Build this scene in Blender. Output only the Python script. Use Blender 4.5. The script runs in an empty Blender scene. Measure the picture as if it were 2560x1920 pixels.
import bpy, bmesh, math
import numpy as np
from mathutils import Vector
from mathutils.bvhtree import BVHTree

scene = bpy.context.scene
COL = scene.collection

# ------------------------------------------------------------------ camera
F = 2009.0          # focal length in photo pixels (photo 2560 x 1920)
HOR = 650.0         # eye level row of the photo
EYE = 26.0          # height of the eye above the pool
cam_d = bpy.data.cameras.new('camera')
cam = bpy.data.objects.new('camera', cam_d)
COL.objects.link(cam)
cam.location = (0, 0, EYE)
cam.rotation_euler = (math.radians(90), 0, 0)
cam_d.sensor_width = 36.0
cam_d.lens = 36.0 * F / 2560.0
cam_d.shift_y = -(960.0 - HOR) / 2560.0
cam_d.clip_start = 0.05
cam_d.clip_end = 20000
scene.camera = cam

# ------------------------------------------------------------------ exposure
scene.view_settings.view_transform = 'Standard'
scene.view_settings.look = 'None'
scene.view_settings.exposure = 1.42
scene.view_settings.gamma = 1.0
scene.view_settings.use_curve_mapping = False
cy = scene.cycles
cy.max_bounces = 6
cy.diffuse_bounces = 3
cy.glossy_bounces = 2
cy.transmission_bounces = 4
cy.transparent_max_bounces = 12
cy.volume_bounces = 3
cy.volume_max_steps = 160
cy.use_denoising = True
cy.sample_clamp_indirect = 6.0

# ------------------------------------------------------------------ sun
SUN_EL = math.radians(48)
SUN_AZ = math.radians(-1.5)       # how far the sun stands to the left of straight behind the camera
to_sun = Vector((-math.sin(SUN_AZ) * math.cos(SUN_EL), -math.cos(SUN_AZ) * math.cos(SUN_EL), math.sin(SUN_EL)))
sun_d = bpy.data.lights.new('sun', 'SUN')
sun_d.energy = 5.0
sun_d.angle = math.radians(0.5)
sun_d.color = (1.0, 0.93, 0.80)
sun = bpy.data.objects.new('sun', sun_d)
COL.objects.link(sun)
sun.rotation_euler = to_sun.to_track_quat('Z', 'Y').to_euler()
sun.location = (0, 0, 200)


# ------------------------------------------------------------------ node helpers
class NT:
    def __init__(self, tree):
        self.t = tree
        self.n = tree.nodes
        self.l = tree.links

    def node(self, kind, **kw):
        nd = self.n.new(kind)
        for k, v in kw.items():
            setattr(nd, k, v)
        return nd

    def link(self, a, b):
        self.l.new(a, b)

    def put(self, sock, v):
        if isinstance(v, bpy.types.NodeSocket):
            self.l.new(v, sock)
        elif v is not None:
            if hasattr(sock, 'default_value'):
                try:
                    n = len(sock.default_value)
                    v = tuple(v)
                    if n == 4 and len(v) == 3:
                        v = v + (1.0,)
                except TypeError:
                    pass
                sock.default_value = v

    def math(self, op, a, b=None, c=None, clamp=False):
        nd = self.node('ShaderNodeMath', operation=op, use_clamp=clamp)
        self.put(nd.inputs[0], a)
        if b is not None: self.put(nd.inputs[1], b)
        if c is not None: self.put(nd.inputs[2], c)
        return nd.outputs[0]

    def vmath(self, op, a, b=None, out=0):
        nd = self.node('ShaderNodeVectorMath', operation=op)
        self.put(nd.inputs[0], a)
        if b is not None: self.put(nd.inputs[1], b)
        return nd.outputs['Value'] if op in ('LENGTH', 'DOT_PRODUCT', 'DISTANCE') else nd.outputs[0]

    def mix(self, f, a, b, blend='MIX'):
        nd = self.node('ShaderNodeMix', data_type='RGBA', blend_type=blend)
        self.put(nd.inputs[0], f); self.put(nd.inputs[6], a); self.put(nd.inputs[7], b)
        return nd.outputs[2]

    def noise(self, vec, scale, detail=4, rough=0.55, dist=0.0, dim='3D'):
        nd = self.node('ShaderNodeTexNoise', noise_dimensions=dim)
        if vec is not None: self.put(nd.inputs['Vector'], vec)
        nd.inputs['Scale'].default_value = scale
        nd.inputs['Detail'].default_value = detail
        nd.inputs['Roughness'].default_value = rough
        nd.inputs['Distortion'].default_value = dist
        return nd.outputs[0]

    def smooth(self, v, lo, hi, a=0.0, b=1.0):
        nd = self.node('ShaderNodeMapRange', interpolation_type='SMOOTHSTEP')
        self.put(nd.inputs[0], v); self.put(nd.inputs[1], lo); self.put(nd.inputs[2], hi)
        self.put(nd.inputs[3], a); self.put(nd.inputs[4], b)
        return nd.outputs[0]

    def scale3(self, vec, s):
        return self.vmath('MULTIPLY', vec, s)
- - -
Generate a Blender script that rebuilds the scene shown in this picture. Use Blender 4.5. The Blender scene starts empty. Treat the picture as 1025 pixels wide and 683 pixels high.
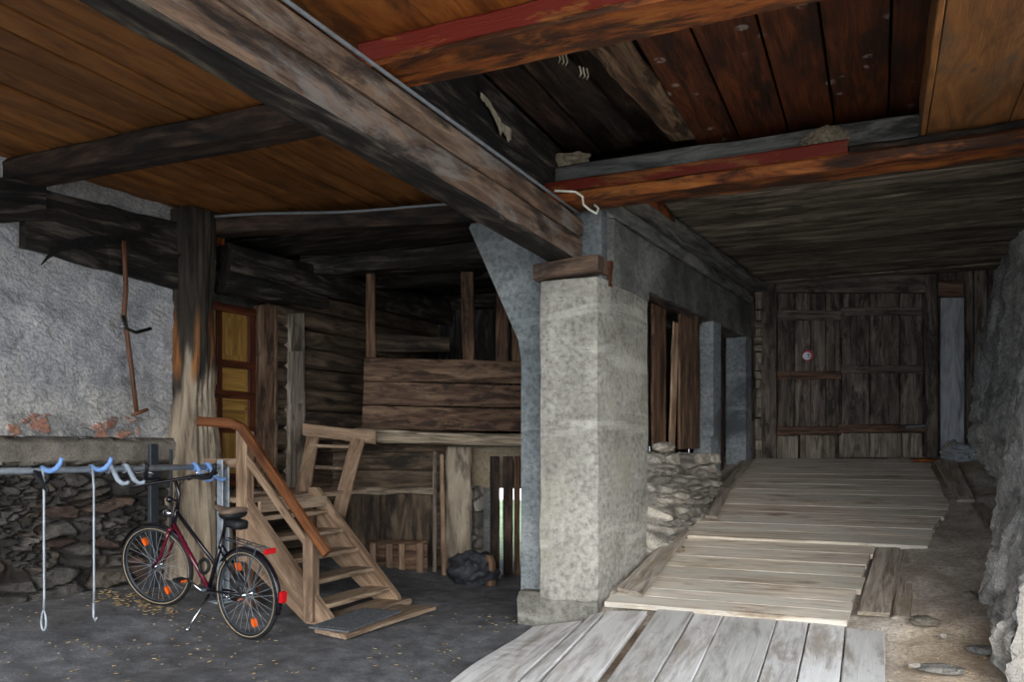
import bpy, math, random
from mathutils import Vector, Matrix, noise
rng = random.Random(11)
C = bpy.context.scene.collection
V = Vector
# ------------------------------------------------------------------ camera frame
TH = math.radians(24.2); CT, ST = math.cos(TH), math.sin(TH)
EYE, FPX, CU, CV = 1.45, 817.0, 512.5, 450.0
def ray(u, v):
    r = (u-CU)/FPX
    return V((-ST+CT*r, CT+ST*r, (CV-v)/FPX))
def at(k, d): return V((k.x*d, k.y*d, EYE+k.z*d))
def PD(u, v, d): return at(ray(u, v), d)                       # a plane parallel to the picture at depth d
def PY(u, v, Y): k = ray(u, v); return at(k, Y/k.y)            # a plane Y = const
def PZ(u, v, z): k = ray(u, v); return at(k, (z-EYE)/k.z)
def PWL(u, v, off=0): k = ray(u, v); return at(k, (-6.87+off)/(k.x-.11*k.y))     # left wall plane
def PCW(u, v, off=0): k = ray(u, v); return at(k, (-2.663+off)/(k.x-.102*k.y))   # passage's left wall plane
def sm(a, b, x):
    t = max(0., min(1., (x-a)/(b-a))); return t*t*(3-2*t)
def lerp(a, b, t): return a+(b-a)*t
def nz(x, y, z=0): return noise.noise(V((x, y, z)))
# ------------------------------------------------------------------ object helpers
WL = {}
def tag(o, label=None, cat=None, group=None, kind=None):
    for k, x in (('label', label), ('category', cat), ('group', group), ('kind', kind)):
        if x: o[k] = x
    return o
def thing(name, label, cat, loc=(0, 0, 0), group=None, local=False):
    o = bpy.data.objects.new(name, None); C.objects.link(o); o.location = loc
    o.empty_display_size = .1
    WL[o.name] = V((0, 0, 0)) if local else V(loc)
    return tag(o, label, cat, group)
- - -
**AIM:** Exactly the lines from the line containing "Build this scene" to the line containing "COL = scene.collection", both included, are to be set down; no other line belongs in the answer.

**REPLY:**
Build this scene in Blender. Output only the Python script. Use Blender 4.5. The script runs in an empty Blender scene. Measure the picture as if it were 2560x1920 pixels.
import bpy, bmesh, math
import numpy as np
from mathutils import Vector
from mathutils.bvhtree import BVHTree

scene = bpy.context.scene
COL = scene.collection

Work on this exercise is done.